During the search, the police seized the defendant’s cell phone. The phone was later given to a detective who conducted a full forensic examination – not realizing at the time that the initial search warrant did not allow for it.

The detective testified that he believed that a valid warrant authorizing a search of the phone existed. He explained that he would not have searched the phone had he known otherwise.

Subsequent Search Warrant for Phone

The defendant filed a motion to suppress the evidence obtained from the warrantless search of the cell phone. The State conceded that the search was unlawful and stated that it would “not procced with the evidence in that first search of the phone.”

However, while the defendant’s motion to suppress was pending, the State obtained a second search warrant which authorized a search of the cell phone. The same detective then downloaded the very same data that was extracted from the phone the first time around. The State conceded that the extractions done in both instances were the same and the data obtained was identical.

Defendant’s Motion to Suppress

The defendant then filed another motion to suppress the evidence obtained as a result of this second search warrant. In the motion, the defendant argued that “[t]he State’s attempt to correct its admitted constitutional violation by obtaining a search warrant one and one-half years after it searched the cell phone cannot be justified, as such would subvert the warrant requirement.”

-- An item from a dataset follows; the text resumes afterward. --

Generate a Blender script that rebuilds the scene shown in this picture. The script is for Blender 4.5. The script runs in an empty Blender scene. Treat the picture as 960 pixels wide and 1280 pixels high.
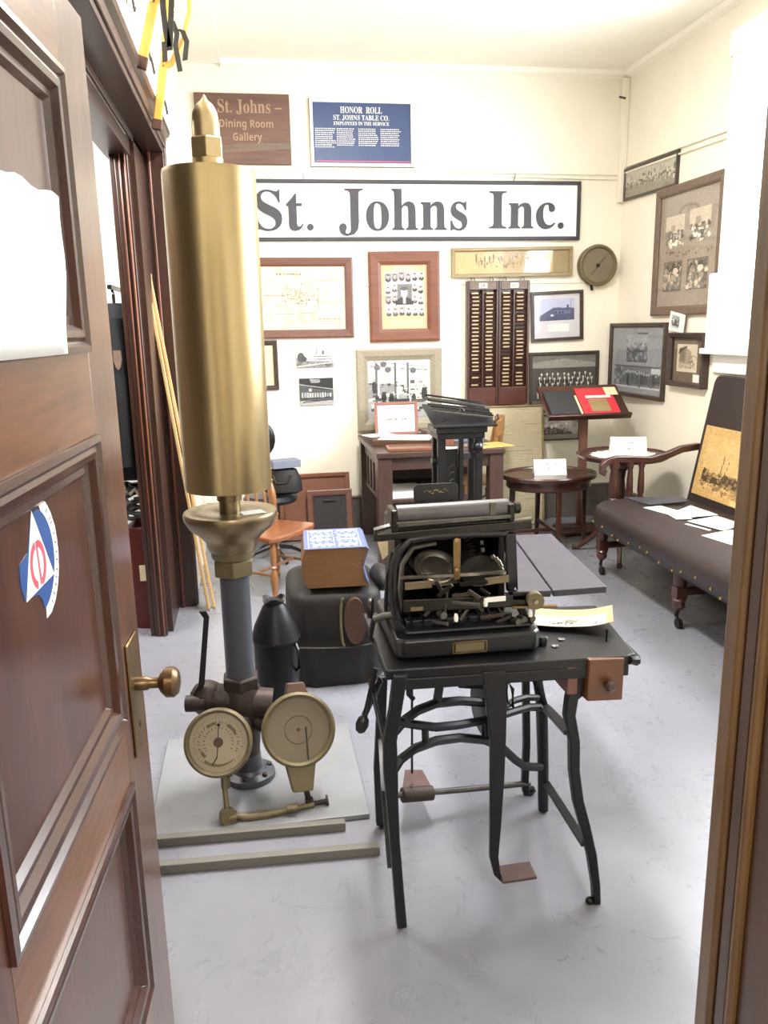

The trial court granted the motion to suppress, concluding that the second search warrant “was obtained solely as an attempt to overcome the Constitutional violation” that occurred with the initial search of the phone. The State then appealed.

Court of Appeals’ Ruling

The Court of Appeals rejected the State’s contention that it could simply remedy the earlier unlawful search by obtaining a new search warrant and then extracting the very same evidence a second time. The Court reasoned:

“[B]ecause a valid search warrant nearly always can be obtained after a search has occurred, allowing law enforcement to use a warrant from after-the-fact to justify an earlier search, in the absence of any justifiable conditions, threatens to vitiate the warrant requirement.”

The State did not cite any reasons that would justify the need for the second search warrant. It argued merely that the evidence obtained from the second search should be admissible under the independent source doctrine.

The Court disagreed, noting that the independent source doctrine applies when the evidence is discovered in a later search “conducted by lawful means using information gained independently of the initial search.”

Because the second search warrant was not based on new information that was not known at the time of the initial search – the warrant affidavit contained the very same information as the affidavit submitted for the first search warrant – it could not be said that the second search was independent of the first.

When the second search warrant was obtained, the State did not provide any explanation as to why the second warrant was needed nor did it inform the Court that the warrant was being requested for a cell phone that had already been searched without a warrant.

Therefore, the Court affirmed the trial court’s granting of the defendant’s motion to suppress.